Senator Feinstein was obviously going out of her way to cherry-pick words from Scalia's opinion that were unfortunate at the time and unnecessary to the Heller holding itself.  But Gorsuch stood his ground: 

Senator, Heller makes clear the standard that we judges are supposed to apply.  The question is whether it is a gun in common use for self-defense.  And that may be subject to reasonable regulation.  That's the test as I understand it.  There is lots of ongoing litigation about which weapons qualify under those standards, and I can't prejudge that litigation. 

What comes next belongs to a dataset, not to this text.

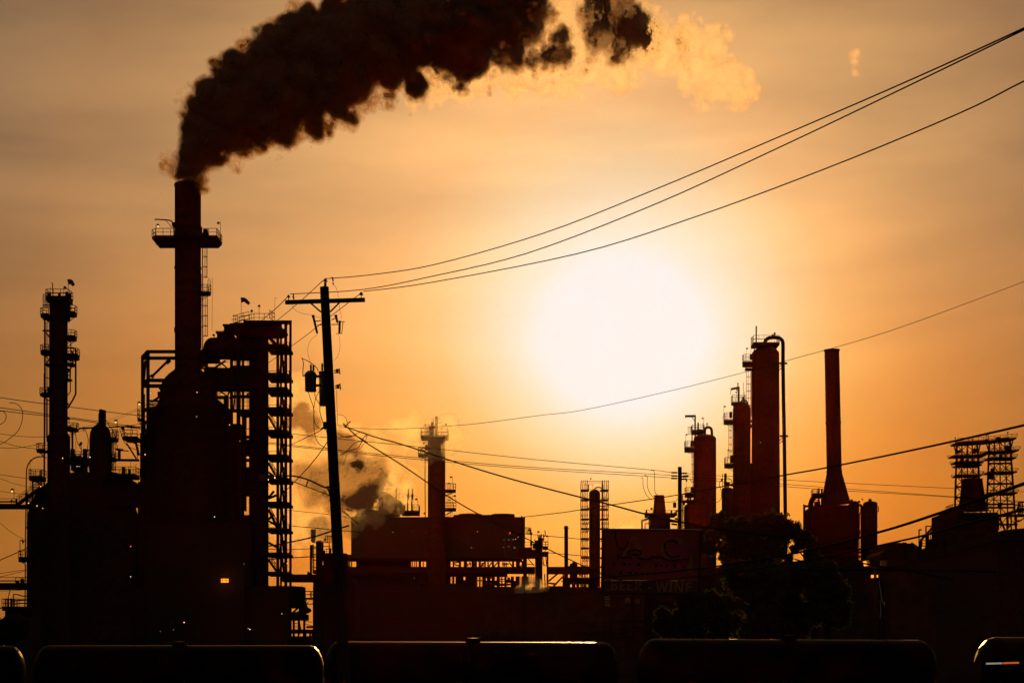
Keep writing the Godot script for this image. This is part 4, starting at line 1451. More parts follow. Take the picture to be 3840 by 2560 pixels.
func build_bridges() -> void:
	var d := 268.0
	sheet(0, 1650, 3.92)
	var o := thing("walkway", "railed upper walkway running off at the picture's edge, with stairs up to the column", "walkway", P(250, 980, d))
	var a := P(-60, 955, d)
	var b := P(495, 955, d)
	box(Vector3((a.x + b.x) * 0.5, a.y - L(27, d), -d), Vector3(b.x - a.x, L(52, d), 2.2))
	part("walkway_deck", o, M.rust)
	fence_line(PackedVector3Array([P(-60, 955, d - 1), P(235, 955, d - 1)]), L(95, d), 5.2)
	bar(P(-60, 905, d - 1), P(235, 905, d - 1), 0.2)
	bar(P(-60, 938, d - 1), P(235, 938, d - 1), 0.09)
	part("railing", o, M.rust)
	stairs(o, 245, 952, 620, 680, d - 1, 1.0)
	bar(P(385, 780, d - 1), P(395, 960, d - 1), 0.4)
	bar(P(235, 860, d - 1), P(235, 955, d - 1), 0.24)
	part("post", o, M.rust)
	flood(o, 199, 955, 715, d, -0.9, true)
	flood(o, 163, 955, 880, d, 0.0)
	bulb(o, 592, 680, d - 1.8, 0.11)
	bulb(o, 413, 925, d - 1.8, 0.13)
	# the zigzag stairs
	var s := thing("stair_tower", "narrow zigzag stair tower with a railed landing beside the tall column", "stairs", foot(540, d + 3))
	platform(s, 450, 640, 545, d + 3, 2.5, 0.55, L(102, d))
	bar(P(470, 590, d + 3), P(480, 950, d + 3), 0.18)
	bar(P(585, 440, d + 3), P(585, 780, d + 3), 0.14)
	bar(P(606, 440, d + 3), P(606, 780, d + 3), 0.14)
	bar(P(500, 580, d + 3), P(575, 640, d + 3), 0.24)
	part("post", s, M.rust)
	for y in [592, 602, 620, 645, 662, 690, 720, 745, 765, 790, 820, 845, 860, 890]:
		bar(P(470, y, d + 3), P(620, y + 4, d + 3), 0.07)
	part("treads", s, M.steel).set_meta("kind", "stuff")
	stairs(s, 475, 920, 625, 800, d + 3)
	stairs(s, 410, 958, 480, 905, d + 3)
	slab(545, 745, 620, 800, d + 2.5, 2.5)
	part("landing", s, M.rust)
	# the arched pipe
	var p := thing("arched_pipe", "tall pipe bending over in an arch into the tall column", "pipe", foot(372, d - 2))
	pipe([[640, 243], [560, 245], [505, 262], [450, 298], [405, 360], [386, 430], [380, 560], [376, 900], [368, 1400], [365, 1900], [360, 2700], [360, 3500]], 18, d - 2, true, 10)
	part("pipe", p, M.shell)
	pipe([[398, 780], [395, 1100], [392, 1600], [388, 2700], [388, 3500]], 12, d - 2, false)
	part("side_pipe", p, M.shell)
	pipe([[434, 300], [436, 540], [445, 700], [460, 880]], 7, d - 2, false)
	part("conduit", p, M.steel)
	bar(P(425, 450, d - 2), P(460, 450, d - 2), 0.08)
	bar(P(425, 495, d - 2), P(460, 495, d - 2), 0.08)
	bar(P(434, 292, d - 2), P(465, 310, d - 2), 0.1)
	part("bracket", p, M.steel)
	# clutter at the dome's side
	var c := thing("side_ladder", "short caged ladder and stubs on the broad dome's edge", "ladder", P(415, 1150, 274))
	ladder(c, 430, 1085, 1300, 274, -30)
	slab(385, 1200, 440, 1240, 274, 1.5)
	slab(380, 1265, 440, 1300, 274, 1.5)
	part("bracket", c, M.steel)
	sheet(0, 2000, 3.485)
	var l := thing("landing", "small railed landing with a gooseneck lamp on the broad dome's edge", "platform", P(320, 330, 274))
	platform(l, 258, 390, 322, 274, 3.0, 0.6, L(92, 274), 1)
	tube(smooth(pts([[258, 320], [256, 180], [255, 110], [262, 90], [275, 82], [288, 86], [295, 100]], 273)), 0.05, 6)
	part("gooseneck", l, M.steel)
	lathe(P(294, 137, 273), [[0.0, 0.0], [0.05, 0.0], [0.14, 0.3], [0.26, 0.42], [0.26, 0.5], [0.0, 0.54]], 10)
	part("lamp_shade", l, M.steel)
	bulb(l, 332, 398, 272.5, 0.1)
	bulb(l, 338, 378, 272.5, 0.05, M.glow_white)
	var w := thing("walkway", "railed lower walkway running off at the picture's edge, under the gooseneck lamp", "walkway", P(150, 700, 270))
	a = P(-80, 660, 270)
	b = P(380, 660, 270)
	box(Vector3((a.x + b.x) * 0.5, a.y - L(37, 270), -270), Vector3(b.x - a.x, L(74, 270), 2.4))
	part("walkway_deck", w, M.rust)
	fence_line(PackedVector3Array([P(-80, 660, 269), P(370, 660, 269)]), L(86, 270), 4.2)
	bar(P(-80, 618, 269), P(370, 618, 269), 0.16)
	bar(P(-80, 645, 269), P(370, 645, 269), 0.06)
	part("railing", w, M.rust)
	fence_line(PackedVector3Array([P(195, 660, 271), P(370, 660, 271)]), L(82, 270), 0.8)
	slab(200, 625, 235, 655, 269.5, 0.5)
	slab(258, 590, 300, 650, 270.5, 0.5)
	part("valve", w, M.steel)
	box(P(147, 722, 269), Vector3(0.36, 0.24, 0.3))
	part("lamp_housing", w, M.can)
	bar(P(125, 735, 269), P(97, 860, 269), 0.09)
	part("hanger", w, M.steel)
	var k := thing("loading_deck", "low railed deck and pipes just above the bush at the picture's edge", "platform", foot(200, 262))
	platform(k, 58, 390, 970, 262, 3.0, 0.45, L(110, 262))
	for x in [68, 95, 105, 135, 150, 180]:
		bar(P(x, 850, 262), P(x, 1090, 262), 0.16)
	bar(P(65, 858, 262), P(155, 858, 262), 0.2)
	part("post", k, M.steel)
	pipe([[165, 795], [220, 798], [300, 818], [380, 812]], 14, 261)
	part("pipe", k, M.shell)
	pipe([[150, 880], [260, 875], [380, 865]], 14, 261)
	part("pipe", k, M.shell)
	pipe([[150, 925], [260, 915], [380, 908]], 11, 261)
	part("pipe", k, M.shell)
	bar(P(167, 800, 261), P(172, 960, 261), 0.12)
	bar(P(220, 880, 261), P(220, 965, 261), 0.07)
	part("pipe_support", k, M.steel)
	block(75, 1010, 400, 263, 6)
	part("plinth", k, M.concrete)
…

Senator Feinstein persisted, attempting to corner Gorsuch one more time using the even more unfortunate and unnecessary words of otherwise conservative Judge Harvey Wilkinson of the Fourth Circuit Court of Appeals: 

All right.  Fair enough.  Let me give you another one.  The Fourth Circuit, Judge Harvey Wilkinson authored a separate concurrence in the Fourth Circuit case Kobe v. Hogan.  Here is what he said.  'No one really knows what the right answer is with respect to regulation of firearms.  I am unable to draw from the profound ambiguities of the Second Amendment an invitation to the courts ... arrogate to themselves decisions that have been historically assigned to other more democratic actors.  Disenfranchising the American people on this life-and-death subject would be the gravest and most serious of steps.  It is their community, not ours.  It is their safety, not ours.  It is their lives, not ours.'  Do you agree with Judge Wilkinson that the Second Amendment is ambiguous?  Should the ambiguity be decided by the Court or legislatures? 

But once again Gorsuch, a man noted for his cordial demeanor, stood his ground.  In fact, he replied in a manner implicitly critical of Judge Wilkinson in rejecting his willingness to defer to legislative efforts to narrow Second Amendment rights in the wake of Heller

But the Supreme Court of the United States isn't final because it is infallible, as Justice Jackson reminds us.  It is infallible because it is final.  And Judge Wilkinson had his view, and the Supreme Court has spoken.  And Heller is the law of the land and Justice - Judge - Wilkinson may disagree with it and I understand that.  And he may.  But he will follow the law no less than any other judge in America.  I am confident of that.  He's a very fine judge who takes his oath seriously. 

That exchange offered an encouraging sign to conservatives, libertarians and anyone who values the individual right to keep and bear arms.  By notably refusing to accept Justice Scalia's words wholesale, he signaled that if ruling on a future Second Amendment case, he might consider them dicta and not central to Heller's precedent. 

Gorsuch has justifiably been celebrated as someone as close to the "perfect nominee" as could be imagined to conservatives and libertarians.  The views on Second Amendment rights that he expressed only strengthened that optimism.